=== Records with scene code ===

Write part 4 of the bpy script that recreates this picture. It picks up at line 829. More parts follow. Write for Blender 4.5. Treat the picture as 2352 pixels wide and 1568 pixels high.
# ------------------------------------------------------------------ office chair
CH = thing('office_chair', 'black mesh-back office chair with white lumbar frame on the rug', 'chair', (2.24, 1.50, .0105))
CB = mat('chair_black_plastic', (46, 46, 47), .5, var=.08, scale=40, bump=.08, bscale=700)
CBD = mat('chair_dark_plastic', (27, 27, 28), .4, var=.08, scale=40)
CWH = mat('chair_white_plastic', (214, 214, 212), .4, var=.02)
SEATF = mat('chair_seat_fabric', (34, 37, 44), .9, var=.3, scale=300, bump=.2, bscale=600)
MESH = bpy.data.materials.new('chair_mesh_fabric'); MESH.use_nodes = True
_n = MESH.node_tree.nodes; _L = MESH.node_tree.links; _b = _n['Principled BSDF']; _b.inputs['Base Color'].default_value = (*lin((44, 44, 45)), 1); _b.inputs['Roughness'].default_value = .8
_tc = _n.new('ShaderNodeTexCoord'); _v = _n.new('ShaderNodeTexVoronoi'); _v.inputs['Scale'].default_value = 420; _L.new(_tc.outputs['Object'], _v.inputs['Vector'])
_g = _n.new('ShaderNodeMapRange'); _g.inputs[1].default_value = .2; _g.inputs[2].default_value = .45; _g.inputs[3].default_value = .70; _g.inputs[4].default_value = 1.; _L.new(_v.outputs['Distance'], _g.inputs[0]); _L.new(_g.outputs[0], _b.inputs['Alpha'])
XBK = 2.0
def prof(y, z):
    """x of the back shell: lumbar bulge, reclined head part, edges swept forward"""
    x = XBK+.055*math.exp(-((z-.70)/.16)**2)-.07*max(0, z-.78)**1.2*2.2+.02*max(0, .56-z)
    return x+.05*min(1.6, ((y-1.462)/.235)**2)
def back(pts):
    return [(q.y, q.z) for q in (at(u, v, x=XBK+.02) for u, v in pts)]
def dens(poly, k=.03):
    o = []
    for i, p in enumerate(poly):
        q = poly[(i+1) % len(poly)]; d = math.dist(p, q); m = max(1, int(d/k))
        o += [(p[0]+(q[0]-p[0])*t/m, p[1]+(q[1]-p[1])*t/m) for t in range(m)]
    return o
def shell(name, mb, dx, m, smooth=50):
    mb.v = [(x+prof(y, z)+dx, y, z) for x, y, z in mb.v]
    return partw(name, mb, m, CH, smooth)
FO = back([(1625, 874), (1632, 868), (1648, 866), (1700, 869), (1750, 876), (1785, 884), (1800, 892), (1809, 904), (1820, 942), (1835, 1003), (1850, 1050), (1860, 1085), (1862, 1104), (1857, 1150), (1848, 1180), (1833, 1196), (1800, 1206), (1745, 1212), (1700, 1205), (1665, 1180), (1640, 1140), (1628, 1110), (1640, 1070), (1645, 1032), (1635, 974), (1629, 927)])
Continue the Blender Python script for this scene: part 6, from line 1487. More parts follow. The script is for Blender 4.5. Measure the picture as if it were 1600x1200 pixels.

=== WHAT YOU WILL DO ===
Each line of the listing should be copied exactly.

=== FULL RESPONSE ===
Write part 4 of the bpy script that recreates this picture. It picks up at line 829. More parts follow. Write for Blender 4.5. Treat the picture as 2352 pixels wide and 1568 pixels high.
# ------------------------------------------------------------------ office chair
CH = thing('office_chair', 'black mesh-back office chair with white lumbar frame on the rug', 'chair', (2.24, 1.50, .0105))
CB = mat('chair_black_plastic', (46, 46, 47), .5, var=.08, scale=40, bump=.08, bscale=700)
CBD = mat('chair_dark_plastic', (27, 27, 28), .4, var=.08, scale=40)
CWH = mat('chair_white_plastic', (214, 214, 212), .4, var=.02)
SEATF = mat('chair_seat_fabric', (34, 37, 44), .9, var=.3, scale=300, bump=.2, bscale=600)
MESH = bpy.data.materials.new('chair_mesh_fabric'); MESH.use_nodes = True
_n = MESH.node_tree.nodes; _L = MESH.node_tree.links; _b = _n['Principled BSDF']; _b.inputs['Base Color'].default_value = (*lin((44, 44, 45)), 1); _b.inputs['Roughness'].default_value = .8
_tc = _n.new('ShaderNodeTexCoord'); _v = _n.new('ShaderNodeTexVoronoi'); _v.inputs['Scale'].default_value = 420; _L.new(_tc.outputs['Object'], _v.inputs['Vector'])
_g = _n.new('ShaderNodeMapRange'); _g.inputs[1].default_value = .2; _g.inputs[2].default_value = .45; _g.inputs[3].default_value = .70; _g.inputs[4].default_value = 1.; _L.new(_v.outputs['Distance'], _g.inputs[0]); _L.new(_g.outputs[0], _b.inputs['Alpha'])
XBK = 2.0
def prof(y, z):
    """x of the back shell: lumbar bulge, reclined head part, edges swept forward"""
    x = XBK+.055*math.exp(-((z-.70)/.16)**2)-.07*max(0, z-.78)**1.2*2.2+.02*max(0, .56-z)
    return x+.05*min(1.6, ((y-1.462)/.235)**2)
def back(pts):
    return [(q.y, q.z) for q in (at(u, v, x=XBK+.02) for u, v in pts)]
def dens(poly, k=.03):
    o = []
    for i, p in enumerate(poly):
        q = poly[(i+1) % len(poly)]; d = math.dist(p, q); m = max(1, int(d/k))
        o += [(p[0]+(q[0]-p[0])*t/m, p[1]+(q[1]-p[1])*t/m) for t in range(m)]
    return o
def shell(name, mb, dx, m, smooth=50):
    mb.v = [(x+prof(y, z)+dx, y, z) for x, y, z in mb.v]
    return partw(name, mb, m, CH, smooth)
FO = back([(1625, 874), (1632, 868), (1648, 866), (1700, 869), (1750, 876), (1785, 884), (1800, 892), (1809, 904), (1820, 942), (1835, 1003), (1850, 1050), (1860, 1085), (1862, 1104), (1857, 1150), (1848, 1180), (1833, 1196), (1800, 1206), (1745, 1212), (1700, 1205), (1665, 1180), (1640, 1140), (1628, 1110), (1640, 1070), (1645, 1032), (1635, 974), (1629, 927)])
Continue the Blender Python script for this scene: part 6, from line 1487. More parts follow. The script is for Blender 4.5. Measure the picture as if it were 1600x1200 pixels.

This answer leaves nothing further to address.